Quote exactly the lines spanning from the top of the data below to the line that contains "return 1 - smooth(1", including both.

---------- Given data

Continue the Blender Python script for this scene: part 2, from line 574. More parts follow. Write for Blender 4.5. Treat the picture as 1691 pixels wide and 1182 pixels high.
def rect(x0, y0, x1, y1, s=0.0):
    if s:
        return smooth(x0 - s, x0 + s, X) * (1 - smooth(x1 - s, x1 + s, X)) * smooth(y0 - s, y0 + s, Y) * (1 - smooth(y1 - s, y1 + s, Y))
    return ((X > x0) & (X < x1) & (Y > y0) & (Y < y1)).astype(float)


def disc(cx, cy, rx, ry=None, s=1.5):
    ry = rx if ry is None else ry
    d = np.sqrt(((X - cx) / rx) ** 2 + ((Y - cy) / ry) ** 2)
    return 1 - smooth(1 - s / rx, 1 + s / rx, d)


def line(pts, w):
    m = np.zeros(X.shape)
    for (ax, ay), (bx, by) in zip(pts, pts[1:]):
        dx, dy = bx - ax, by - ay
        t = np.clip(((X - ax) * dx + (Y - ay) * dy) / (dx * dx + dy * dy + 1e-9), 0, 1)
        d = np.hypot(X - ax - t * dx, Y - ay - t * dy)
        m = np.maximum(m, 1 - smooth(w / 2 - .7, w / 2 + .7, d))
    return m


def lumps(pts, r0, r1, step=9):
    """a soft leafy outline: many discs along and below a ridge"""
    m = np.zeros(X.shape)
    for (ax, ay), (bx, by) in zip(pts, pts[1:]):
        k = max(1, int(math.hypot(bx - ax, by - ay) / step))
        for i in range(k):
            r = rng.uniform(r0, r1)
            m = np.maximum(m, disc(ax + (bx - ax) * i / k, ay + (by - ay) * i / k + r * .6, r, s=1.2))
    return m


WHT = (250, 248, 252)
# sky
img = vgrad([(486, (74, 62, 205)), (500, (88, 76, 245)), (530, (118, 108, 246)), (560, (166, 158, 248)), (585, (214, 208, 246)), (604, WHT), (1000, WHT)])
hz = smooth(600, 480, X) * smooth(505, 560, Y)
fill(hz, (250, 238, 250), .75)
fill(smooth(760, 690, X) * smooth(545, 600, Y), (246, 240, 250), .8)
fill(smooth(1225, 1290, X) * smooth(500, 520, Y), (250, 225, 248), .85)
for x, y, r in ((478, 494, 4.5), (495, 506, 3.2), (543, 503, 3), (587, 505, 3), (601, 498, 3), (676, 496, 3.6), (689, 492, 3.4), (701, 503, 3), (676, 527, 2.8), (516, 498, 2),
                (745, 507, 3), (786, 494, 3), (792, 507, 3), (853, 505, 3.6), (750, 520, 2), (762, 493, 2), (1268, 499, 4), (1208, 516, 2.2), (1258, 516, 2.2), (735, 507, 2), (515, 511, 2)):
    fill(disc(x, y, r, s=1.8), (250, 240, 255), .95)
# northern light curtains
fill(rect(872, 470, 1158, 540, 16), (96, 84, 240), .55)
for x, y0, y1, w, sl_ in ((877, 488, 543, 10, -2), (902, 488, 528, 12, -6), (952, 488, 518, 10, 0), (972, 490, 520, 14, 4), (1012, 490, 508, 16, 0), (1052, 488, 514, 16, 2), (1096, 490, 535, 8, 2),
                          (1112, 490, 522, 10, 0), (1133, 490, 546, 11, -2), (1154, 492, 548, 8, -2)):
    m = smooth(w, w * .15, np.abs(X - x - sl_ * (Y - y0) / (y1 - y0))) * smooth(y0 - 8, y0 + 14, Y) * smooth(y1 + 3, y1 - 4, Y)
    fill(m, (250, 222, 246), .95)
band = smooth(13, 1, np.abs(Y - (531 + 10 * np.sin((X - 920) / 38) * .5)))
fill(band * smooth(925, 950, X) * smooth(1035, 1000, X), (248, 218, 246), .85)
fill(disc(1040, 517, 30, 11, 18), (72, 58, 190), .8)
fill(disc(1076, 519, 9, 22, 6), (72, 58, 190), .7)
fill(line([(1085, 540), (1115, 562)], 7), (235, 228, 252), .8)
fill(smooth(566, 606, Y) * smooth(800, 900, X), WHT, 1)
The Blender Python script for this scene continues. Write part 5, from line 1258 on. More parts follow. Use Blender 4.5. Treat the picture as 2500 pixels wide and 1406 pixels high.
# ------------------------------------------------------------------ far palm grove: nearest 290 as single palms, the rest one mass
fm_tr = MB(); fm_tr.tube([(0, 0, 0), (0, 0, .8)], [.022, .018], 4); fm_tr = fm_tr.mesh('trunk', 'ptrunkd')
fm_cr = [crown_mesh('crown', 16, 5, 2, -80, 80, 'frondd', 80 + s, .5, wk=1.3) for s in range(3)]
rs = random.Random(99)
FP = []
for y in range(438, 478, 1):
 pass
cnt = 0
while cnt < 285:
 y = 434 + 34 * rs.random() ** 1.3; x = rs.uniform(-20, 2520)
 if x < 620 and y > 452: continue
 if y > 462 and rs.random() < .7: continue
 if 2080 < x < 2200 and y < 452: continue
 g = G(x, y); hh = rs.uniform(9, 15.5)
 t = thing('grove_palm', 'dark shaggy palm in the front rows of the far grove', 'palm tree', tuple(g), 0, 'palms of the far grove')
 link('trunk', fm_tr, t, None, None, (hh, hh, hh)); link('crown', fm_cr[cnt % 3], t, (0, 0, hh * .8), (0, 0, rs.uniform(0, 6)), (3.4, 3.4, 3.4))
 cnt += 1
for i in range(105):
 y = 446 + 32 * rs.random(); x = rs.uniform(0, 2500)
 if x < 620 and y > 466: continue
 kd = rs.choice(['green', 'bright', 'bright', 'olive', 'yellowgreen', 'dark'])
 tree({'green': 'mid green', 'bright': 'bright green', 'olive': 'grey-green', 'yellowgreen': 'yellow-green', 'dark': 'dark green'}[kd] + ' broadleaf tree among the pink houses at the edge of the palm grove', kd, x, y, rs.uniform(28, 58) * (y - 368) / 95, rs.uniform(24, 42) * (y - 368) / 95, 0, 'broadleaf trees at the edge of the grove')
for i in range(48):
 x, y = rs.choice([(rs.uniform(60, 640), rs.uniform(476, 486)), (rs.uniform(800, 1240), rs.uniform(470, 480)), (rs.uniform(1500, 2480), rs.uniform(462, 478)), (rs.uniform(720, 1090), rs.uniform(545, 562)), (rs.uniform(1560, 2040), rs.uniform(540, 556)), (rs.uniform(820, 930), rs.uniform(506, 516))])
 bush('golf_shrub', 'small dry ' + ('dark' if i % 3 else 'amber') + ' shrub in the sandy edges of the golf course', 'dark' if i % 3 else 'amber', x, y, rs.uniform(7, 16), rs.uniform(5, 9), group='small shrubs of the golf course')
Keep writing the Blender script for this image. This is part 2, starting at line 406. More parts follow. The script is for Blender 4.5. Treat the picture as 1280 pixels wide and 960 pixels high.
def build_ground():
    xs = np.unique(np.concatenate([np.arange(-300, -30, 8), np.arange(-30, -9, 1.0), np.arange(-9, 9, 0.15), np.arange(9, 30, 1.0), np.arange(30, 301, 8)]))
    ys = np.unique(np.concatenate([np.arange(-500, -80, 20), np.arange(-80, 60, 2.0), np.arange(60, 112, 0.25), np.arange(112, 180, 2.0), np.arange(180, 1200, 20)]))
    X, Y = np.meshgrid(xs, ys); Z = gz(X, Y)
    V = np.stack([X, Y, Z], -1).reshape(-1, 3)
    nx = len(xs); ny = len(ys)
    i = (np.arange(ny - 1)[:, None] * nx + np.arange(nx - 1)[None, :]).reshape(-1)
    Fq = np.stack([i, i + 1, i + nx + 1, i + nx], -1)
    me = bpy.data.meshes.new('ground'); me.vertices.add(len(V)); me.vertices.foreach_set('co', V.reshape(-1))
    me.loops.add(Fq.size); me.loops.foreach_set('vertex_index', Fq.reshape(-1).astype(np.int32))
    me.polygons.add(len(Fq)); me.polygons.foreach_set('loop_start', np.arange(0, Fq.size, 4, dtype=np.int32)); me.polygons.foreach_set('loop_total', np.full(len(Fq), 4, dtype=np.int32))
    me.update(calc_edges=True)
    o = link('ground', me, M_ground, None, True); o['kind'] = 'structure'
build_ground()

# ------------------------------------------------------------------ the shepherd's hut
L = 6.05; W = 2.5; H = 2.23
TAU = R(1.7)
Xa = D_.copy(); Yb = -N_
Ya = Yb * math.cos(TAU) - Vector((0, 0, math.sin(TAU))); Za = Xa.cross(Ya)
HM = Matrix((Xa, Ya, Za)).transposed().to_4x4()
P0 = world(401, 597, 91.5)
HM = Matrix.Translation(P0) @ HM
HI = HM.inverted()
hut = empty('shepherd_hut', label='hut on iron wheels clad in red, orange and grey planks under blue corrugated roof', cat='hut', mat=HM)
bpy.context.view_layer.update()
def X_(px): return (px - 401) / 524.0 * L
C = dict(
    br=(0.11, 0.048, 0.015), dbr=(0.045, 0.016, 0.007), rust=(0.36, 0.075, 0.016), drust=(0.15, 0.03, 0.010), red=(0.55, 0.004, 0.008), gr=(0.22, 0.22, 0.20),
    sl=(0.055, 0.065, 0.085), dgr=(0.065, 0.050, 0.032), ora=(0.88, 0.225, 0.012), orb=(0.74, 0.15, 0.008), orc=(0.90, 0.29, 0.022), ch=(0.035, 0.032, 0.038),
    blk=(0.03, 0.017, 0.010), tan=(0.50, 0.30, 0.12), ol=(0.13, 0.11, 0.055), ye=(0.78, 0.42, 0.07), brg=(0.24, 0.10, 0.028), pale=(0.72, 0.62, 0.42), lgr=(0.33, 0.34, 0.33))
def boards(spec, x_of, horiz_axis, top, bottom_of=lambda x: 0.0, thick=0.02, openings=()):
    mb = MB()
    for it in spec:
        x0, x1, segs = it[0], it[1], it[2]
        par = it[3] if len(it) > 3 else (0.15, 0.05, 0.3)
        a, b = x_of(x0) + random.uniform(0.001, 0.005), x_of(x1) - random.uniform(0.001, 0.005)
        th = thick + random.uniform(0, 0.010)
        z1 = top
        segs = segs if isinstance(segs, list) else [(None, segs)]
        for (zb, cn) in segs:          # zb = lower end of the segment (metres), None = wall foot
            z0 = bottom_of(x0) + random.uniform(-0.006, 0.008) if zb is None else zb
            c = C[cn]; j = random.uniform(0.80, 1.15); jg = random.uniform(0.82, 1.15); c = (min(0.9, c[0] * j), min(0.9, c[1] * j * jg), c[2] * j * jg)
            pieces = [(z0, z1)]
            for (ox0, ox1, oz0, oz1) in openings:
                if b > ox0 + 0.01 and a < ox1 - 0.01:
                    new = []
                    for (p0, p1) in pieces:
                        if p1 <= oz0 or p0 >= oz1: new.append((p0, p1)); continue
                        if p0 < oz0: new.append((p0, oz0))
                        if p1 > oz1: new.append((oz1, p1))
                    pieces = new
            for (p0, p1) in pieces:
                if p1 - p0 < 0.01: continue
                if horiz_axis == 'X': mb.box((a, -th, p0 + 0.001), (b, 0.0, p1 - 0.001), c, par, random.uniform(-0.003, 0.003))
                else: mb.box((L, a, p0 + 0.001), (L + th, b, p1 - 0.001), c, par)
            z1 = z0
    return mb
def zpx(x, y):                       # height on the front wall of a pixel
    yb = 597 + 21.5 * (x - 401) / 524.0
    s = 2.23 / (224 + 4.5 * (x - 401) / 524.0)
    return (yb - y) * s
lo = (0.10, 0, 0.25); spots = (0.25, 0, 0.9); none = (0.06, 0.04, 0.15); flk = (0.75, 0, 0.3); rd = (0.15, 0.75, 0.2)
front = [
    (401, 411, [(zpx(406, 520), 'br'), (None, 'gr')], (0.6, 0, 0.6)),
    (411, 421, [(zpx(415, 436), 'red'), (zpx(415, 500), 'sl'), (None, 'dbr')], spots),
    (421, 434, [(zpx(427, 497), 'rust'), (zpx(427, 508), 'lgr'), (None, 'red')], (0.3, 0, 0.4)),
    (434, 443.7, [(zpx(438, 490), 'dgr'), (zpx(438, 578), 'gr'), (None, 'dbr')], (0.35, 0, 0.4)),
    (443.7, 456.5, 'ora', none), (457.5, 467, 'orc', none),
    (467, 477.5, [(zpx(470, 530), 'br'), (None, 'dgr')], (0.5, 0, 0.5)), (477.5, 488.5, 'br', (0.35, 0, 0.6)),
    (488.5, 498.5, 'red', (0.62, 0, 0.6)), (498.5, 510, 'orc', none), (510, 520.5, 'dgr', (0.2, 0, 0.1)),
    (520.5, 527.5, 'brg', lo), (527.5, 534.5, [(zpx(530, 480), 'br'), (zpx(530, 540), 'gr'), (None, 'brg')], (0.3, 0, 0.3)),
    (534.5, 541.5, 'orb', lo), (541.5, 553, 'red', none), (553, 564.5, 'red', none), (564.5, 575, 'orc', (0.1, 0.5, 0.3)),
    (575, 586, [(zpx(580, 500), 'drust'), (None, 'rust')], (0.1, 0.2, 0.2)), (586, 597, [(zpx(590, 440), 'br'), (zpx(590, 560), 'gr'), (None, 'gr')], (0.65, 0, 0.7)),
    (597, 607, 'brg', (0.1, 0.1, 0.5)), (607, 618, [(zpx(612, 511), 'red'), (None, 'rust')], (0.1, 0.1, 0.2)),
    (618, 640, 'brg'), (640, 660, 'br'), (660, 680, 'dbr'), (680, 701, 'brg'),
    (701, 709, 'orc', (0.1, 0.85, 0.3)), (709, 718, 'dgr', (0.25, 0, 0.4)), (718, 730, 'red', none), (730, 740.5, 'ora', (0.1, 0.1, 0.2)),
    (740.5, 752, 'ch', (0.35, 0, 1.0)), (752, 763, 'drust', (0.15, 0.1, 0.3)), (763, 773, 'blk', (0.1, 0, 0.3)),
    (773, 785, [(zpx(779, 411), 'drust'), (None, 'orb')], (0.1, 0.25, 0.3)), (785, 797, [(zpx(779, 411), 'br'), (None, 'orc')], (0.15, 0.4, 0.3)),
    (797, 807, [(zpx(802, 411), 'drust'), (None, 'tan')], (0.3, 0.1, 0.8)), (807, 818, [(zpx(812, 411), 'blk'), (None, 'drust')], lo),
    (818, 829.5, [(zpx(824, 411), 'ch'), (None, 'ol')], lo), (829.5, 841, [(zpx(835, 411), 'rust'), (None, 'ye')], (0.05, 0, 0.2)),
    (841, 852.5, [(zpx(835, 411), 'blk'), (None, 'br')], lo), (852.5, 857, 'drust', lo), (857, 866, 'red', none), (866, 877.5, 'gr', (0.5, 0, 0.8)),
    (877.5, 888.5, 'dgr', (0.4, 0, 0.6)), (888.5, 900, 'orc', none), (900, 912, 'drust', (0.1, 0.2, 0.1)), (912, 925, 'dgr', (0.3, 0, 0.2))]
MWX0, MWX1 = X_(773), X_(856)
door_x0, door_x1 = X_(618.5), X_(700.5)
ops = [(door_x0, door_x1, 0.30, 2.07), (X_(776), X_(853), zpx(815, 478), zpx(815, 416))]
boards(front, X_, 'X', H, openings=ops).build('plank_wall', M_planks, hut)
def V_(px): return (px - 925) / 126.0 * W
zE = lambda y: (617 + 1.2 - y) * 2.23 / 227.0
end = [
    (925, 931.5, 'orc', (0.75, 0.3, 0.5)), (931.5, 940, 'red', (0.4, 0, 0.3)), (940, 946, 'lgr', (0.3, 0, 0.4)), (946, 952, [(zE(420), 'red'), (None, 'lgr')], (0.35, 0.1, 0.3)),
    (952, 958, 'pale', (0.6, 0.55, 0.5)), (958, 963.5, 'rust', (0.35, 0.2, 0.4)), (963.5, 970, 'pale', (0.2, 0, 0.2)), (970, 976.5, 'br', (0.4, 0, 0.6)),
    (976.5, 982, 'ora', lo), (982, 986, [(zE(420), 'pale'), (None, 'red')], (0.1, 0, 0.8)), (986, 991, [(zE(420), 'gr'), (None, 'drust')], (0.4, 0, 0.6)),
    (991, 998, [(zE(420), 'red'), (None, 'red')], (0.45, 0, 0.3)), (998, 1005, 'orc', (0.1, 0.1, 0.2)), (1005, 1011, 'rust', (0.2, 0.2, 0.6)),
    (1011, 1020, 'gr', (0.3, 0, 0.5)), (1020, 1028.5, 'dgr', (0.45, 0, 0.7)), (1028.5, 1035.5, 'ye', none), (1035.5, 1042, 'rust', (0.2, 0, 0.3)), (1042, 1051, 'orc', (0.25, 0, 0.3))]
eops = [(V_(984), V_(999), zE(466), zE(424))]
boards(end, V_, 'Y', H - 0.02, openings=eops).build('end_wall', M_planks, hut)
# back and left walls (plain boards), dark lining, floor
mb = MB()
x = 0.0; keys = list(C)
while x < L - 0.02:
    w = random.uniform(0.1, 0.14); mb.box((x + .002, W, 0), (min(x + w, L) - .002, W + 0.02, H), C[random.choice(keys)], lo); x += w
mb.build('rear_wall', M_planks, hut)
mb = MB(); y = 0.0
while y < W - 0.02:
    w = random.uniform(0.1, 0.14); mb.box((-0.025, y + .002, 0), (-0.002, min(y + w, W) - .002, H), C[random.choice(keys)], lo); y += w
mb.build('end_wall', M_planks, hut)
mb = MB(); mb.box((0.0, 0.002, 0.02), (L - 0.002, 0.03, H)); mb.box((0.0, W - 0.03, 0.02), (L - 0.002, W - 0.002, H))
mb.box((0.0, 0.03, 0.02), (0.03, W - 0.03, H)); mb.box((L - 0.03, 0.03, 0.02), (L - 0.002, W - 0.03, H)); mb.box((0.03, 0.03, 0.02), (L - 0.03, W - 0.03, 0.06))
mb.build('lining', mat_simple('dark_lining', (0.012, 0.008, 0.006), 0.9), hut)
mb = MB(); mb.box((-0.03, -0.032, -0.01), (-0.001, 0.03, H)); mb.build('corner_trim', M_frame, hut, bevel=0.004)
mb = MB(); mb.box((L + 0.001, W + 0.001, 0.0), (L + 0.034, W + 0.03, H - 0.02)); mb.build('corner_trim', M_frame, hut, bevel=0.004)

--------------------

Worked answer:
Continue the Blender Python script for this scene: part 2, from line 574. More parts follow. Write for Blender 4.5. Treat the picture as 1691 pixels wide and 1182 pixels high.
def rect(x0, y0, x1, y1, s=0.0):
    if s:
        return smooth(x0 - s, x0 + s, X) * (1 - smooth(x1 - s, x1 + s, X)) * smooth(y0 - s, y0 + s, Y) * (1 - smooth(y1 - s, y1 + s, Y))
    return ((X > x0) & (X < x1) & (Y > y0) & (Y < y1)).astype(float)


def disc(cx, cy, rx, ry=None, s=1.5):
    ry = rx if ry is None else ry
    d = np.sqrt(((X - cx) / rx) ** 2 + ((Y - cy) / ry) ** 2)
    return 1 - smooth(1 - s / rx, 1 + s / rx, d)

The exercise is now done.